Supremo excede competência e cria conflito com STJ, diz ministro

31/08/2009 10:40

    O STF (Supremo Tribunal Federal) julga cada vez mais matérias infraconstitucionais e acaba criando um conflito com o STJ (Superior Tribunal de Justiça). O diagnóstico é do decano do tribunal, ministro Nilson Naves.

    "Hoje existe uma espécie de conflito entre o Superior e o Supremo. Sobre o mesmo tema, a respeito de lei federal, tem-se posições diversas em cada tribunal. Então pergunta-se: qual das duas vale? Se o Supremo não é o tribunal que guarda a lei federal", questiona o ministro, que atua no STJ desde sua criação, há 20 anos.

    A Constituição Federal prevê que o Superior Tribunal tem competência para julgar questões decorrentes de eventual ofensa à lei federal. Já o Supremo deve resolver aquelas em que exista a suspeita de desrespeito à Constituição.

    Para o ministro, a única forma de solucionar tal conflito seria a transformação do Supremo em uma corte exclusivamente constitucional, nesse aspecto, assemelhando-se ao chamado modelo europeu -em que um tribunal constitucional tem o monopólio de analisar ofensas aos princípios da Carta Maior.
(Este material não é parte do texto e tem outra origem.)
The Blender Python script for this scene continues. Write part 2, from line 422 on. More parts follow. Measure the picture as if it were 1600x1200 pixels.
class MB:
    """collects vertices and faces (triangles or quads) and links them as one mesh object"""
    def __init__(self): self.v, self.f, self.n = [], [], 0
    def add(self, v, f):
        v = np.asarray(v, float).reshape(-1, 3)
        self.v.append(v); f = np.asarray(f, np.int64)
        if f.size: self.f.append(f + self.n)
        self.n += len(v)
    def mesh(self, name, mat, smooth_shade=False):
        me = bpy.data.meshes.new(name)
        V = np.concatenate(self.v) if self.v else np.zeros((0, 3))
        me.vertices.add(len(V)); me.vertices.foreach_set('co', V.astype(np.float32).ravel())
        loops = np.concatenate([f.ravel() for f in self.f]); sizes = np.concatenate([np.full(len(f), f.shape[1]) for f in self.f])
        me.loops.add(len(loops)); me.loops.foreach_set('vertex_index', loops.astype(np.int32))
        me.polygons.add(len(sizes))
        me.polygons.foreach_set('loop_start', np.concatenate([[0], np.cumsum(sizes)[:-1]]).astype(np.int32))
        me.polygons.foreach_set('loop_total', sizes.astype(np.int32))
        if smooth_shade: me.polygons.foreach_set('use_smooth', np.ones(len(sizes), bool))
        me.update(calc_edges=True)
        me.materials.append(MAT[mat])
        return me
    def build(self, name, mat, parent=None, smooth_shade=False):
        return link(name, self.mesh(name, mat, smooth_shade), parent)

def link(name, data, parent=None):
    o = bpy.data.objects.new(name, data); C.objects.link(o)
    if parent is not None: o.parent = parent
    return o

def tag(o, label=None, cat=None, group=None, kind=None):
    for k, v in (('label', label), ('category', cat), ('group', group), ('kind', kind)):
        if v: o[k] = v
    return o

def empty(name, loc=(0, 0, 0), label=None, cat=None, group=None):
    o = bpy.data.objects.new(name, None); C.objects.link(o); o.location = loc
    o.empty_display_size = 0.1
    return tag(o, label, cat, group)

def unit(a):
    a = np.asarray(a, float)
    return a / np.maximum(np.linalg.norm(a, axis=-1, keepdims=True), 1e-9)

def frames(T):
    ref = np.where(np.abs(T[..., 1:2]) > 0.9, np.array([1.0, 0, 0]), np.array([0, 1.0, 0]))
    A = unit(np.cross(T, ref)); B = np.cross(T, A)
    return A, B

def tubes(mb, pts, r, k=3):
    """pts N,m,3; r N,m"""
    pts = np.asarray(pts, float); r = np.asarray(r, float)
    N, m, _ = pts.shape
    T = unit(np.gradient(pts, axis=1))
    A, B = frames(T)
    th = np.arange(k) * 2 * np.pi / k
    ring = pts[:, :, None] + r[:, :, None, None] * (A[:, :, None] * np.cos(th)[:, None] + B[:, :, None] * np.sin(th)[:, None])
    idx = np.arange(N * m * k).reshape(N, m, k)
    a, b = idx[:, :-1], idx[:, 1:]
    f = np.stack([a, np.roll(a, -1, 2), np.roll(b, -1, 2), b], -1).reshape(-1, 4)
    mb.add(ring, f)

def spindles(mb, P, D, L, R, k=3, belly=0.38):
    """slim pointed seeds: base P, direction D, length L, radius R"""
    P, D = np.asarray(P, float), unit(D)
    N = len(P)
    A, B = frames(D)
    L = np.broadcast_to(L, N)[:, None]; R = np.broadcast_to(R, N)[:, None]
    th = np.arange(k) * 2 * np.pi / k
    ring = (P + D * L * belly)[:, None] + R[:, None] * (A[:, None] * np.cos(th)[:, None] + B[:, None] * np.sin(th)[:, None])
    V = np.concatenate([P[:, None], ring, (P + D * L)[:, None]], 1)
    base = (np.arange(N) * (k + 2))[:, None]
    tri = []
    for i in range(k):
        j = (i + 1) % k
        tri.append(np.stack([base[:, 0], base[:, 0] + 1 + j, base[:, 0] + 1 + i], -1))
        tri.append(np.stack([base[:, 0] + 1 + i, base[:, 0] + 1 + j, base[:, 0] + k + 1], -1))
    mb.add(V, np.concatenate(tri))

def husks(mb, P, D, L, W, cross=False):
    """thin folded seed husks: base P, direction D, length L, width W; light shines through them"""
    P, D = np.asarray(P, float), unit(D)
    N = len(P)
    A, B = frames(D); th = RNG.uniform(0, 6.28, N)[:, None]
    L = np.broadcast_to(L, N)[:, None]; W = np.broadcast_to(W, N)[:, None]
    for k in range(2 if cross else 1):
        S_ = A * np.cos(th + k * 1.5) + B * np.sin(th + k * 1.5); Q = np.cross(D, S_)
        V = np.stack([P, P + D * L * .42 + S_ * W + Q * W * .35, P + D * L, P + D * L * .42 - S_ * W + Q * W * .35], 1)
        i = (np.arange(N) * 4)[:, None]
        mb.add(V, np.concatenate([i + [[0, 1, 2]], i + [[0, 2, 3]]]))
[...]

    No entanto, Naves constata que o STF está se afastando cada vez mais de tal proposta. "Eu sei que há um grande movimento no mundo jurídico para retomar essa idéia e fazer essa transformação", sinaliza o ministro.

    Nilson Naves anuncia uma peculiar situação que, na prática, já pode ser sentida não apenas no meio jurídico: o fato de que há, no Brasil, quatro graus de jurisdição, uma distorção ao sistema previsto na Constituição. Na teoria, a Justiça brasileira conta com três instâncias, sendo a terceira compartilhada pelo STJ e o STF, cada um com uma competência distinta. Na prática, porém, existem quatro instâncias, com o Supremo apreciando decisões do STJ.

    O ministro lembra que isso ocorre principalmente com habeas corpus, mesmo que envolvam matéria infraconstitucional. "O melhor para o Judiciário é encurtar os passos do processo, que deve ter início, meio e fim o mais rápido possível. Se você aumenta um grau, aumenta os passos do processo", analisa Naves.

    Ele também lembra que tal situação acaba dando margem para o aumento do número de recursos.

    As decisões de primeira e segunda instância, que podem ser revisadas diversas vezes e até serem dadas como "letra morta" devem, de acordo com o ministro, ser valorizadas. "Temos que entender que há inúmeras decisões de enorme valor tomadas em primeiro grau, tanto que, posteriormente, são simplesmente confirmadas segundo grau", afirma.

    "O melhor é prestigiar as decisões de primeiro e segundo grau, deixando a um tribunal como o Superior Tribunal, na matéria infraconstitucional, para se pronunciar a respeito de grandes questões, que tenham repercussão jurídica, e deixando o Supremo com a matéria eminentemente constitucional", diz.

    Mas o ministro ressalta outra realidade: hoje os processos sobem em enorme quantidade ao Superior Tribunal, sem tal distinção. "O melhor seria que tivéssemos uma jurisdição obrigatória e uma discricionária, para dizermos o que vamos ou não julgar, estabelecendo uma relevância jurídica da matéria."